Jodie Foster followed “Taxi Driver” with appearances in numerous features, including the mobster musical parody "Bugsy Malone" (1976) playing Miss Tallulah, a vulgar saloon owner; "The Little Girl Who Lived Down the Lane" (1977), in the title role of a young teen murderer; and "Carny" (1980) as a young teen runaway who joins up with a couple of carnival hustlers. Foster managed to withstand the publicity when John Hinckley Jr. failed in his attempt to assassinate President Ronald Reagan in 1981, something he did to impress the actress. Hinckley was preoccupied with Foster after seeing “Taxi Driver” and moved to New Haven, Connecticut to be close to her while she attended Yale University. Regardless of the unwanted exposure, she remained very private about the episode, even decades later.


While studying at Yale, Jodie worked in films and television, first as a member of an unusual family in the film "The Hotel New Hampshire" (1984) with a young Seth Green, and then "Five Corners" (1987) starring Tim Robbins. She locked in her Hollywood celebrity status with Oscar winning role of a rape victim in "The Accused" (1988), and followed with “The Silence of the Lambs,” playing a rookie FBI agent trying to track down a serial killer (Ted Levine) by faking a close bond with the legendary Hannibal “The Cannibal” Lector played by Anthony Hopkins. Also that year, Foster made her directorial debut with "Little Man Tate" (1991), a drama about a young child phenomenon (Adam Hann-Byrd) who is caught in a battle between his working mother and his teacher. Based on her demonstrated drawing power the previous year with “Silence of the Lambs,” in 1992, she signed a five-year contract with Polygram Filmed Entertainment, which promised to finance the films under her "Egg Pictures" production company. She was now able to choose whether or not to act, direct or simply produce the films, achieving unusual control and flexibility for a Hollywood actress.

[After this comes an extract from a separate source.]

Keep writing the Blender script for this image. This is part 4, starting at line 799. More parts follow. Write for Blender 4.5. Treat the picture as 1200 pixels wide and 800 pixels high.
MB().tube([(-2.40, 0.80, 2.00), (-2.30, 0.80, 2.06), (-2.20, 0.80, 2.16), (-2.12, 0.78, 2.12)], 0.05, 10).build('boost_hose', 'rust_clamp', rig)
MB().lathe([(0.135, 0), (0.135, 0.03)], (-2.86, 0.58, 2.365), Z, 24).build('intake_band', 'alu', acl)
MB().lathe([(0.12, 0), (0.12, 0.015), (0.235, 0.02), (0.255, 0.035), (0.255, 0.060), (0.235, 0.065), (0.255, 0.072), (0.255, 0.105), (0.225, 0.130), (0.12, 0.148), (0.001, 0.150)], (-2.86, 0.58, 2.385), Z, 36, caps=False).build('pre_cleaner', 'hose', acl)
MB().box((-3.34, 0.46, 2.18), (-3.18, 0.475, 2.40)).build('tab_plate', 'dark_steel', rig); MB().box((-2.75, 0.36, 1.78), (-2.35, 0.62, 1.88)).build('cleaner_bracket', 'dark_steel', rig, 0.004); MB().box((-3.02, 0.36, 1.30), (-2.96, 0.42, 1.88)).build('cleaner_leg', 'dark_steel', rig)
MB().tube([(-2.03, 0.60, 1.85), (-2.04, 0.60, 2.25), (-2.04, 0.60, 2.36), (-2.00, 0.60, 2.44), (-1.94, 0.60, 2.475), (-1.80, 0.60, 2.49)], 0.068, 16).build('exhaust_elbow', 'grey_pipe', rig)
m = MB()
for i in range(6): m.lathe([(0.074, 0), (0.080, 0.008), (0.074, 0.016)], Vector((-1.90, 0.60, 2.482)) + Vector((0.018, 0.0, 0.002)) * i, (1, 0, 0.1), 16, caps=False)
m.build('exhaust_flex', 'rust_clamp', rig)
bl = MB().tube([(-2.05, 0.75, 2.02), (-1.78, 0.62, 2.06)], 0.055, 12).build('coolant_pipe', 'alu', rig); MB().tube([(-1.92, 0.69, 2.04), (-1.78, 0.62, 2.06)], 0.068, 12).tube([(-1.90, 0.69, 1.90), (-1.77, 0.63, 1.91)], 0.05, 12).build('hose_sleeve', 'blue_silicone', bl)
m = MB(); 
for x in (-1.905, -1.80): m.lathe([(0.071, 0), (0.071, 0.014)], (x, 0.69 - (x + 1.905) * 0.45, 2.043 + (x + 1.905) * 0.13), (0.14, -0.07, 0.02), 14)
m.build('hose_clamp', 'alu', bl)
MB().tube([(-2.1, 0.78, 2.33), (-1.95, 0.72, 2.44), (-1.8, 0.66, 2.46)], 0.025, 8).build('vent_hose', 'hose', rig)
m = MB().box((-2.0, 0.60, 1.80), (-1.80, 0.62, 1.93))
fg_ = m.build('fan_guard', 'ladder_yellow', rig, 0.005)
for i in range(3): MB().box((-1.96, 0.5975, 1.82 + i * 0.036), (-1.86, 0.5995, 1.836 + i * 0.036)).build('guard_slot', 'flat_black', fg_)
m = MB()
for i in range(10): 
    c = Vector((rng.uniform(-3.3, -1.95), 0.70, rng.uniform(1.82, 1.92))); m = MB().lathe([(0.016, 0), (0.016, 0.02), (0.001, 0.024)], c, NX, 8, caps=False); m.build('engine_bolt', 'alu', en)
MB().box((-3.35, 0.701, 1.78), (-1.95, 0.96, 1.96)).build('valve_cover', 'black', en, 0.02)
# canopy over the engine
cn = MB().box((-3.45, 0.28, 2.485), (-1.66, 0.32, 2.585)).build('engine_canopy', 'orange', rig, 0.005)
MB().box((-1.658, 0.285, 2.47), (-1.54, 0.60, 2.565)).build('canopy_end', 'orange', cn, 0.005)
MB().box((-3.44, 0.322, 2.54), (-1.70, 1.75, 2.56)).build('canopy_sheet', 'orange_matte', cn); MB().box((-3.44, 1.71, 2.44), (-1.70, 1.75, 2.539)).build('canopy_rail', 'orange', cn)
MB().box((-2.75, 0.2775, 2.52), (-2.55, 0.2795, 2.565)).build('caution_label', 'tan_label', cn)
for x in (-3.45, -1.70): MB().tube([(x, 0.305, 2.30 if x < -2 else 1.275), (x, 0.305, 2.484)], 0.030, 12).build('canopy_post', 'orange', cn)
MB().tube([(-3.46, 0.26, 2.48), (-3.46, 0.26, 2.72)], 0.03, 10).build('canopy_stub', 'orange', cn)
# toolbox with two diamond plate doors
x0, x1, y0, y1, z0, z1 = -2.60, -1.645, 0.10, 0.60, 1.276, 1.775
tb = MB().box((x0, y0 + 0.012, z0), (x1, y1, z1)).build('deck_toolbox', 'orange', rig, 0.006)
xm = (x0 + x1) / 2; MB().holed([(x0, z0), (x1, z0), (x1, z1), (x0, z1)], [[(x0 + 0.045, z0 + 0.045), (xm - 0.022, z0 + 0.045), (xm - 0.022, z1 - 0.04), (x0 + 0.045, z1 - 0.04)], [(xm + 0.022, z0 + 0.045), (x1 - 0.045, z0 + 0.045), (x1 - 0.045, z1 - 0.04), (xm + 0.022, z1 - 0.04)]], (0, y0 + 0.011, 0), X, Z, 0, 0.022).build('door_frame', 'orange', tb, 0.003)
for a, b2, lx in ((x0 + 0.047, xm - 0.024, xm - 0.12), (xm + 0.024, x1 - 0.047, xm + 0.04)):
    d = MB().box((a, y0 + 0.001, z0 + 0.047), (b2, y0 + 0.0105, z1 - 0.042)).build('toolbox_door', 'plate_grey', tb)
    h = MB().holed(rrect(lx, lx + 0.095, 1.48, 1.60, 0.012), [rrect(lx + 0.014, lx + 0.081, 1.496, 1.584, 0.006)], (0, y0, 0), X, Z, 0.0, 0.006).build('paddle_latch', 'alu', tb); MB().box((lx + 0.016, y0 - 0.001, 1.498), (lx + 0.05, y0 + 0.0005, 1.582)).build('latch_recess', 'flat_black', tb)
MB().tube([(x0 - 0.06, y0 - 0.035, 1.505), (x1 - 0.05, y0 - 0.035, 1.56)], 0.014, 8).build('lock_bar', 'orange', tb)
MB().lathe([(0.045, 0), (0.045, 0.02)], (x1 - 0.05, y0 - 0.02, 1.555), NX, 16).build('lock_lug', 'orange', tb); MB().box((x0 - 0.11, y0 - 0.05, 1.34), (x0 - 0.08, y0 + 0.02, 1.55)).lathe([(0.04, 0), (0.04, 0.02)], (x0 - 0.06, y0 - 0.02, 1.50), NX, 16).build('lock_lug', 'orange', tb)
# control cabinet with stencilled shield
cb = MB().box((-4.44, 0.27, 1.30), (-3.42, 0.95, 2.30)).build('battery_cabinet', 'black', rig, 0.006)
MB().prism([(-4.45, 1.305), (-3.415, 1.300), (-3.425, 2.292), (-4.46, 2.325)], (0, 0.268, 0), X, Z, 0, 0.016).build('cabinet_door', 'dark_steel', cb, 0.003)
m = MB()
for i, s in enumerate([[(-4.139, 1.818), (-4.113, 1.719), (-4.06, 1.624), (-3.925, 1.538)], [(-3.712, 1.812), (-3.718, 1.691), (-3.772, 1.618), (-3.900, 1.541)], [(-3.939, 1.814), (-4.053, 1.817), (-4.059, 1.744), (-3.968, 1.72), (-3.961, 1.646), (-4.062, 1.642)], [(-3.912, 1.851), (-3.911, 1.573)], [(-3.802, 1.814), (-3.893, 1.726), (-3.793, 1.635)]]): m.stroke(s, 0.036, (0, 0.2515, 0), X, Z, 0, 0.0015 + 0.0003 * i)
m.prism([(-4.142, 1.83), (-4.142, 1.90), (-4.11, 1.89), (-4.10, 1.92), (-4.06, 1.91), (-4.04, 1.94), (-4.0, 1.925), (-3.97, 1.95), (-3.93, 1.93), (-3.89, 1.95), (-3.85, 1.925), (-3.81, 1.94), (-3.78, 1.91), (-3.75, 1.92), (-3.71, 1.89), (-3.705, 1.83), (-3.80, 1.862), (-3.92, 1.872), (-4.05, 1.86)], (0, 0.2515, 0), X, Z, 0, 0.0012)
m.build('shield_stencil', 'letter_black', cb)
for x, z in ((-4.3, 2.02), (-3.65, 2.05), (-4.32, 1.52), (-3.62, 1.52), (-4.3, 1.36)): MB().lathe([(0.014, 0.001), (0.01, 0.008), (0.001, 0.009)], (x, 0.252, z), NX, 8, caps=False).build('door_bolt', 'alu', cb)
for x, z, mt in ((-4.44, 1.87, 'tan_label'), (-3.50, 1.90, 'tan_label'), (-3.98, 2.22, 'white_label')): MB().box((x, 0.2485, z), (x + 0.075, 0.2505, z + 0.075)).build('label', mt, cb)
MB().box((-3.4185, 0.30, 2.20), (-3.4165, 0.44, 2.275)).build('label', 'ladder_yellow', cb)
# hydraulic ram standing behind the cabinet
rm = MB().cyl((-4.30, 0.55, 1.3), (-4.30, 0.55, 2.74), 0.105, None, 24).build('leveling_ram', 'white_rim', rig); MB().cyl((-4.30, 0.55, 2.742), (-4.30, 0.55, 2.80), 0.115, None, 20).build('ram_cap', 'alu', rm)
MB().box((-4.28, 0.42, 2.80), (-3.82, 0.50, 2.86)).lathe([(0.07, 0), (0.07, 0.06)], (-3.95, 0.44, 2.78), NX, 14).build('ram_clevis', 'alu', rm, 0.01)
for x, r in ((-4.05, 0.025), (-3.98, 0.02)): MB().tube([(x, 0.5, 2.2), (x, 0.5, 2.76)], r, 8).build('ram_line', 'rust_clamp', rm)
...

Her acting projects during this time were mostly light – taking a role as a young prostitute in Woody Allen's "Shadows and Fog" (1992) featuring Madonna, and starring roles in the drama "Sommersby" (1992) opposite Richard Gere, and in the Western "Maverick" (1994), opposite Mel Gibson – her first comedy in ten years. In her first Egg Pictures project, she gave a great performance in "Nell" (1994) by portraying a country loner who speaks in a new and unknown dialect and earned her fourth Oscar nomination for Best Actress. 

Her second directed project was "Home for the Holidays" (1995), a group comedy about a fired woman (Holly Hunter) who returns to her childhood home to celebrate Thanksgiving with her family. The film received great reviews, and her handling of the actors – also including Anne Bancroft and Robert Downey Jr. – was impressive.

Jodie Foster returned to acting with the role of a scientist who receives signals that may be from space aliens in "Contact" (1997) with Matthew McConaughey, a reality based sci-fi story created by Carl Sagan and directed by Robert Zemeckis; a film that benefited from her ability to project intellect on the movie screen. Next was an unusual choice, "Anna and the King" (1999) with Bai Ling, a version of the same true life story that moved the magical stage and film production "The King and I." The film cast Foster as widowed British professor Anna Leonowens, who becomes involved in a romance with the King of Siam. She next appeared in a supporting role as the hated Catholic school teacher Sister Assumpta in the film "The Dangerous Lives of Altar Boys" (2002).

Jodie only worked on a handful of films in the early 2000's. In director David Fincher’s "Panic Room" (2002), she played a single mom opposite her daughter stuck in their home's panic room during a home invasion by three robbers. Foster won the role after Nicole Kidman quit two weeks before shooting due to a knee injury. She started the project six months pregnant with her second son, Kit. Nevertheless, she was able to pull off the role with her usual confidence. Her next movie was "Flightplan" (2005) that cast her as an aeronautics engineer and very protective mother of a six-year-old daughter who disappears while on an airplane flight. When she tries to find her child, the airline crew claims the girl was never on the plane. 

Foster next starred in Spike Lee’s “Inside Man” (2006), playing a well-connected fixer for the rich and powerful hired to keep quiet the secrets of a bank owner while his employees are held hostage by a robber. The thief stays one step ahead of the hostage negotiator played by Denzel Washington in an attempt to pull off the perfect heist. 


The actress was then hired and cast in “The Brave One” (2007), a revenge thriller about a New York City radio host who fights to recover from a vicious attack by setting out on a dark journey to seek justice. She ends up creating a media spectacle that enthralls the city while she battles with herself over whether or not her quest for vengeance is truly the right path.

Jodie Foster wrapped her year with the comedy adventure "Nim's Island" (2008), about a young girl who inhabits an isolated island with her scientist father and communicates with a reclusive author of the novel she's reading.